- _Data records_
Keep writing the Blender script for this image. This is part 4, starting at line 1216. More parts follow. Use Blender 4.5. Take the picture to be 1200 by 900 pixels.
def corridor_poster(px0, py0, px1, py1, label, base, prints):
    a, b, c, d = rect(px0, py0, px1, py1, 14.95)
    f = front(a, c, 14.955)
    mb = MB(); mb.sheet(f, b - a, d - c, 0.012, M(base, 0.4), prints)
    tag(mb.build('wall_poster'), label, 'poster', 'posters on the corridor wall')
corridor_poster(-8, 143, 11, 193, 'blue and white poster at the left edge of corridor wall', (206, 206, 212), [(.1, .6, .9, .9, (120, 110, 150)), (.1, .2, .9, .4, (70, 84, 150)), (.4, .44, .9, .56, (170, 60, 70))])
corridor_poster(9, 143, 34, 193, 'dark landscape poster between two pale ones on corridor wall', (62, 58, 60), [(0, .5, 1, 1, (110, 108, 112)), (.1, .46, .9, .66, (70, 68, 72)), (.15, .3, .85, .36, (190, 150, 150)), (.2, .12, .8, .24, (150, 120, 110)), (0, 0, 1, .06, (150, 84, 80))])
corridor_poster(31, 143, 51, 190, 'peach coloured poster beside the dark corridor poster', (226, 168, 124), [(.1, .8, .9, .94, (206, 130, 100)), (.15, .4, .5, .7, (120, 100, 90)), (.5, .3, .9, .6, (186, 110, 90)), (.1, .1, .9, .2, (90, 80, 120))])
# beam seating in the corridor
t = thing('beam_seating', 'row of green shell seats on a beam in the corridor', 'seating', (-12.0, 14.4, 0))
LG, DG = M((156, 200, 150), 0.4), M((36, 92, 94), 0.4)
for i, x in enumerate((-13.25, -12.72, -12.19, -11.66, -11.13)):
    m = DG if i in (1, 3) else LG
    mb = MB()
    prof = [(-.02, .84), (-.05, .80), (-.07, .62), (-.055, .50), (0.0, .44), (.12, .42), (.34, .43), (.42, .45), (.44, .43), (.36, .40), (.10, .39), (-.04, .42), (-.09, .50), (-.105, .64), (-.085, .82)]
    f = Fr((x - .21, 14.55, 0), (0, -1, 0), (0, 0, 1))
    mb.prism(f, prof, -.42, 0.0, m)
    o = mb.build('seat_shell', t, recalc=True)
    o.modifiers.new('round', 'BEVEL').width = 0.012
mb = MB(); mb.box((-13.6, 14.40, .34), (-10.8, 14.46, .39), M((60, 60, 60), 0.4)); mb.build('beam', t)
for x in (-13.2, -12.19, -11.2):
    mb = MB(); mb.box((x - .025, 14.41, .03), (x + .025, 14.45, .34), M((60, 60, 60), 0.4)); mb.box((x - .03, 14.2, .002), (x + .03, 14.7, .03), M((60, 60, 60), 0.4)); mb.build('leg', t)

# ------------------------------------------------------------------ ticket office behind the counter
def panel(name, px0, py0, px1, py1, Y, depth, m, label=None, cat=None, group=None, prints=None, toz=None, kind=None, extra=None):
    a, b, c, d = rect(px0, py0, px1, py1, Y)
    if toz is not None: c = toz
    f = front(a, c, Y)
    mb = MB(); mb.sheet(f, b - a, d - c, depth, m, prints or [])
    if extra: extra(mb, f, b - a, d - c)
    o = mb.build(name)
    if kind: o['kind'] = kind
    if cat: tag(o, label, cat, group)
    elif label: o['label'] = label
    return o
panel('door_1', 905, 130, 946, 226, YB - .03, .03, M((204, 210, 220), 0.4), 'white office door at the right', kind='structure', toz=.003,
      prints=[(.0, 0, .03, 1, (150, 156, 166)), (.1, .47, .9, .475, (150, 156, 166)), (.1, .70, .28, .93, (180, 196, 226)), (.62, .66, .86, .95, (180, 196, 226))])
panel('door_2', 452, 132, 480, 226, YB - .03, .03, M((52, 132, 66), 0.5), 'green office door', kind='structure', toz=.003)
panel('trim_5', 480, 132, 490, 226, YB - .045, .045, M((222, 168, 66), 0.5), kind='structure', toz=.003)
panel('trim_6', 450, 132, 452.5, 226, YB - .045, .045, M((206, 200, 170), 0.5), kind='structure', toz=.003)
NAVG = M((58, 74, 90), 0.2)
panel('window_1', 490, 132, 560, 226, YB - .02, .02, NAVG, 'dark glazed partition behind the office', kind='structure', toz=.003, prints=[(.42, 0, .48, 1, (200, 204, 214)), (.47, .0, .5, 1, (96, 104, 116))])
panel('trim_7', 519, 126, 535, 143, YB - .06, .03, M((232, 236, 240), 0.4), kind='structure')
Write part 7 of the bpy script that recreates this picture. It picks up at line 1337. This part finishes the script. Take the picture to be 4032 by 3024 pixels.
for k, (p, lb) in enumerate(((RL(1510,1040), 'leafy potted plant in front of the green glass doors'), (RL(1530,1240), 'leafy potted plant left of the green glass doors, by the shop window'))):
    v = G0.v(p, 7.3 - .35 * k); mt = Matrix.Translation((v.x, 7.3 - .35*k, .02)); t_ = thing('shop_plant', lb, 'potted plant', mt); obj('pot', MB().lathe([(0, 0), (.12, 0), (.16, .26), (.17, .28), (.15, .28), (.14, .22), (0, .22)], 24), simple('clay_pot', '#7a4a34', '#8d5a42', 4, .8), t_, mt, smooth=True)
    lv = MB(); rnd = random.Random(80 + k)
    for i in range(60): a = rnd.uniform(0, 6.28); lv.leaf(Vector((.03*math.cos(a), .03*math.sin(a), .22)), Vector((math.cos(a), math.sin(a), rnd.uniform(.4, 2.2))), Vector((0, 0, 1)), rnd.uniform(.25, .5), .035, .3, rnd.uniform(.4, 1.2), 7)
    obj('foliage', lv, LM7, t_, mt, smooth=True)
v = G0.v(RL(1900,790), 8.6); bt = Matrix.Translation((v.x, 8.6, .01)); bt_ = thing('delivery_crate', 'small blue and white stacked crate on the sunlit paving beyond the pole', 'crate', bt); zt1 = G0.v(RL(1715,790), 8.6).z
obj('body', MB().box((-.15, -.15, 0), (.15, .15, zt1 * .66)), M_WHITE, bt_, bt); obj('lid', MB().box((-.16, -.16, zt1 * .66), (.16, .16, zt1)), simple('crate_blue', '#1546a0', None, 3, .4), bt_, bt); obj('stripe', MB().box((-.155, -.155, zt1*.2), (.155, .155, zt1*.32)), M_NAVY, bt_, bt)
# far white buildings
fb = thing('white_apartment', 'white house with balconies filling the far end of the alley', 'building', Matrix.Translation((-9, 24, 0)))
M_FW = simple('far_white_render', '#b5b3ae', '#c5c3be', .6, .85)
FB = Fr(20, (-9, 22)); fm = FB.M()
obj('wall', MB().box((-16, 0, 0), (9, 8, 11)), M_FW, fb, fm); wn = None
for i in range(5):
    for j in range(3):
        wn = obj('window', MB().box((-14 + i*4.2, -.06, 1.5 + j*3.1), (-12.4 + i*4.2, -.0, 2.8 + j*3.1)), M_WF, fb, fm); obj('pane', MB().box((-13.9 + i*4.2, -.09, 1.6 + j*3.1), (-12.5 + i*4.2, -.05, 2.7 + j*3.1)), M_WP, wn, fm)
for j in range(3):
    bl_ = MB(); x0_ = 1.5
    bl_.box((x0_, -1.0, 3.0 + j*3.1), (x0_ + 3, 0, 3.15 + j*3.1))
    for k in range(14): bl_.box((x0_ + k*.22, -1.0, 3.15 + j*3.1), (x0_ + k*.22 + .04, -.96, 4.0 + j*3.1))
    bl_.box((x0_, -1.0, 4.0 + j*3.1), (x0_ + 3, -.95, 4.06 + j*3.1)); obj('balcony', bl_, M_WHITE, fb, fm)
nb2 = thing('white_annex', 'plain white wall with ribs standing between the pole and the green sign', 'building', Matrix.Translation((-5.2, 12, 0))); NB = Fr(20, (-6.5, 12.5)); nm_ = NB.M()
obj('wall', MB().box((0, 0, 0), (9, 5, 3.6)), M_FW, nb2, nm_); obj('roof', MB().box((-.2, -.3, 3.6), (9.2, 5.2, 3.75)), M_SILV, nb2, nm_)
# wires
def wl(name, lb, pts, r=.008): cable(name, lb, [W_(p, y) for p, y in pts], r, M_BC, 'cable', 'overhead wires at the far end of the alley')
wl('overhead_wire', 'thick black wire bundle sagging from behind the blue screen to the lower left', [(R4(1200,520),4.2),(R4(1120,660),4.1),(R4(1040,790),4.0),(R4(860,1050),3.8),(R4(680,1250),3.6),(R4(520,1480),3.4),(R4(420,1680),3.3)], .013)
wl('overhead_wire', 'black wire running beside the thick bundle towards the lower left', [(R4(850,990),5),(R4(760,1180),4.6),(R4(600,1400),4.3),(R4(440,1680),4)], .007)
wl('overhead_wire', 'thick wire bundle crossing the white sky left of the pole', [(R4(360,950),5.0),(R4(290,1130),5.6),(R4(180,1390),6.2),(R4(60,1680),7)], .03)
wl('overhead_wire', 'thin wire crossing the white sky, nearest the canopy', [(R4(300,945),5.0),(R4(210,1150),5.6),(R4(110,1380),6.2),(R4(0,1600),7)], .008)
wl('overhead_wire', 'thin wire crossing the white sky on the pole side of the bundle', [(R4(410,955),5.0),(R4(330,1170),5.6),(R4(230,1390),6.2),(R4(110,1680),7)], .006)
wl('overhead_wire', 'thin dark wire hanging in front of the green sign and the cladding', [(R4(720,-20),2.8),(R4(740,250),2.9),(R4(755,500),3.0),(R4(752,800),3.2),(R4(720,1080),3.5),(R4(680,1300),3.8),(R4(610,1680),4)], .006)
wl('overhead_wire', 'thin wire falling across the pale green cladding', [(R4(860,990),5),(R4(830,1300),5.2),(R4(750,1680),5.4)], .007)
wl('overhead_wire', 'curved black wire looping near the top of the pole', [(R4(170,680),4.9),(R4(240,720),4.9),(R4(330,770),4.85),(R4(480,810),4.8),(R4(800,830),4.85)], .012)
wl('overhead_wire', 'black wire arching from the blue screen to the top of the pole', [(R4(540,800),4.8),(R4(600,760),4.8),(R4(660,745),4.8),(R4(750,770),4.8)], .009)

- _What is asked_
Using the entries above, find all lines with "script". Copy them.

- _Task result_
Keep writing the Blender script for this image. This is part 4, starting at line 1216. More parts follow. Use Blender 4.5. Take the picture to be 1200 by 900 pixels.
Write part 7 of the bpy script that recreates this picture. It picks up at line 1337. This part finishes the script. Take the picture to be 4032 by 3024 pixels.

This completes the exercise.